__WHAT NEEDS TO BE DONE__: The line holding "COL = scene.collection" is the last one to output; start at the first line of the data, keep every line in between exactly, and leave out pictures.

+++

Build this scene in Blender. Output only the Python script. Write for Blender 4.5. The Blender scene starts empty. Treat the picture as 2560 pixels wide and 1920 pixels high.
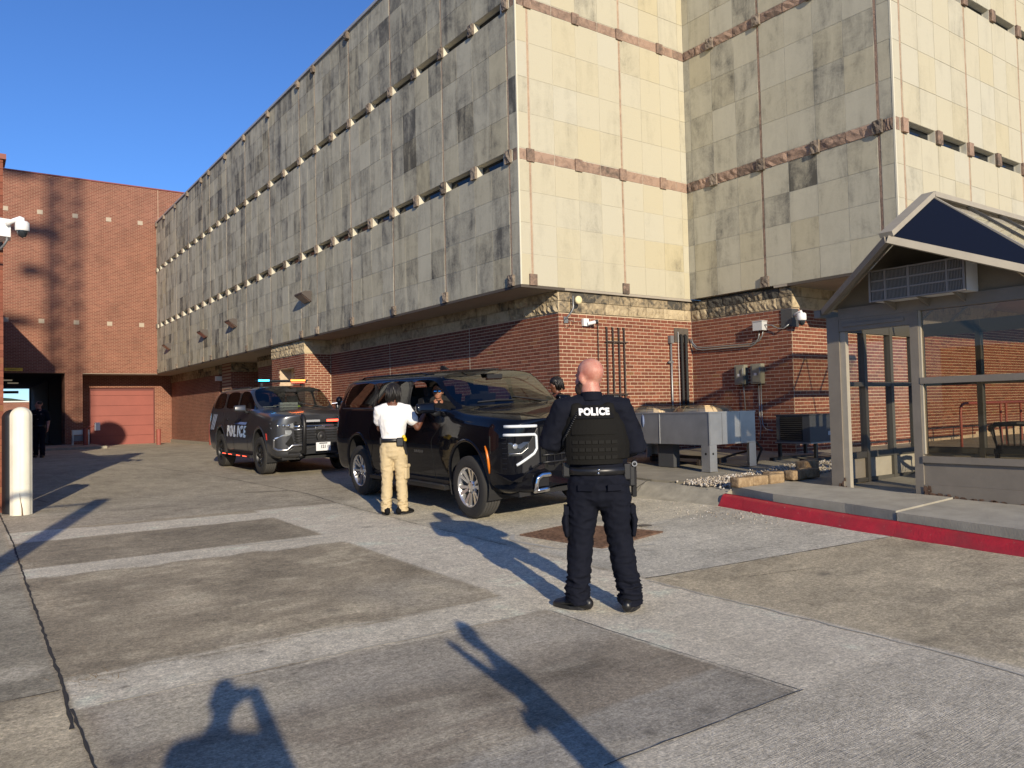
import bpy, bmesh, math, random
import numpy as np
from mathutils import Vector, Matrix, Euler, noise
from mathutils.bvhtree import BVHTree
R = math.radians
random.seed(7)
scene = bpy.context.scene
COL = scene.collection

# ---------------------------------------------------------------- camera
cam_d = bpy.data.cameras.new('camera')
cam = bpy.data.objects.new('camera', cam_d); COL.objects.link(cam)
cam_d.sensor_width = 36.0; cam_d.lens = 27.346
cam_d.clip_start = 0.05; cam_d.clip_end = 3000
_yaw, _pitch, _roll = R(54.4905), R(1.8676), R(-1.3310)
_f = Vector((math.cos(_yaw)*math.cos(_pitch), math.sin(_yaw)*math.cos(_pitch), math.sin(_pitch)))
_r = Vector((math.sin(_yaw), -math.cos(_yaw), 0)); _u = _r.cross(_f)
_r2 = _r*math.cos(_roll) + _u*math.sin(_roll); _u2 = -_r*math.sin(_roll) + _u*math.cos(_roll)
cam.matrix_world = Matrix(((_r2.x, _u2.x, -_f.x, 0), (_r2.y, _u2.y, -_f.y, 0), (_r2.z, _u2.z, -_f.z, 1.5), (0, 0, 0, 1)))
scene.camera = cam

# ---------------------------------------------------------------- sky and sun
SUN_AZ, SUN_EL = 253.0, 18.5      # degrees, azimuth counter-clockwise from +X (where the sun stands)
world = bpy.data.worlds.new('World'); scene.world = world; world.use_nodes = True
wn = world.node_tree.nodes; wl = world.node_tree.links
for n in list(wn): wn.remove(n)
sky = wn.new('ShaderNodeTexSky'); sky.sky_type = 'NISHITA'; sky.sun_disc = False
sky.sun_elevation = R(SUN_EL); sky.sun_rotation = R((90 - SUN_AZ) % 360)
sky.altitude = 200; sky.air_density = 1.0; sky.dust_density = 0.0; sky.ozone_density = 6.0
bg = wn.new('ShaderNodeBackground'); bg.inputs['Strength'].default_value = 0.11
wo = wn.new('ShaderNodeOutputWorld')
hs = wn.new('ShaderNodeMix'); hs.data_type = 'RGBA'; hs.blend_type = 'MULTIPLY'; hs.inputs[0].default_value = 1.0; hs.inputs[7].default_value = (.76, .89, 1.12, 1)   # clear dry autumn air
wl.new(sky.outputs[0], hs.inputs[6])
wl.new(hs.outputs[2], bg.inputs[0]); wl.new(bg.outputs[0], wo.inputs[0])
sd = bpy.data.lights.new('sun', 'SUN'); sd.energy = 4.2; sd.angle = R(0.53); sd.color = (1.0, 0.87, 0.67)
sun = bpy.data.objects.new('sun', sd); COL.objects.link(sun)
_a, _e = R(SUN_AZ), R(SUN_EL)
_sv = Vector((math.cos(_a)*math.cos(_e), math.sin(_a)*math.cos(_e), math.sin(_e)))
sun.rotation_euler = _sv.to_track_quat('Z', 'Y').to_euler(); sun.location = _sv*60
scene.view_settings.view_transform = 'Standard'; scene.view_settings.look = 'None'
scene.view_settings.exposure = 0.40; scene.view_settings.gamma = 1.0
scene.view_settings.use_curve_mapping = False
scene.render.engine = 'CYCLES'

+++

__ANSWER FOR THIS EXERCISE__:
Build this scene in Blender. Output only the Python script. Write for Blender 4.5. The Blender scene starts empty. Treat the picture as 2560 pixels wide and 1920 pixels high.
import bpy, bmesh, math, random
import numpy as np
from mathutils import Vector, Matrix, Euler, noise
from mathutils.bvhtree import BVHTree
R = math.radians
random.seed(7)
scene = bpy.context.scene
COL = scene.collection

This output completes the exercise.